Publisher: Taylor & Francis
ISBN: 1000861732
Category : Social Science
Languages : en
Pages : 85
Book Description
Drawing from an interdisciplinary body of research and data, Women of Piracy employs a criminological lens to explore how women have been involved in, and impacted by, maritime piracy operations from the 16th century to present day piracy off the coast of Somalia. The book challenges and resists popular understandings of women as peripheral to the criminal enterprise of piracy by presenting and analyzing their roles and experiences as victims, perpetrators, and criminal justice actors, showing that women have been, and continue to be, central figures in maritime piracy. Unfolding in three parts, part one sets the context by providing readers with a history of the masculinization of the sea. Part two focuses on the gendered division of labor in piracy operations, discussing how and why the roles and responsibilities associated with this gendered labor have emerged, persisted, evolved, and/or ceased over time, as well as considering which roles and responsibilities appear to be context-specific and which seem to transgress geographical locations. Part three explores how women have (or have not) been brought to justice for their participation in crimes of piracy as well as the roles of women in efforts to combat piracy.
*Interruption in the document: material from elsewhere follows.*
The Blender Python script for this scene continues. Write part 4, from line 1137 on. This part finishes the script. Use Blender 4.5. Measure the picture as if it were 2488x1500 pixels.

The overarching objective is to ignite a broader discussion about the various cultural, social, historical, and economic forces that create opportunities for women to participate in maritime piracy and counter-piracy, why women continue to be invisible figures of piracy, and what implications this has for how we study, police, and bring pirates to justice. The first criminologically-grounded, global study exploring the continuity and evolution of women in maritime piracy, this book will be of great interest to students and scholars of criminology, gender, feminist studies, international relations, anthropology, history, and political geography. It will also be useful to maritime and law enforcement professionals.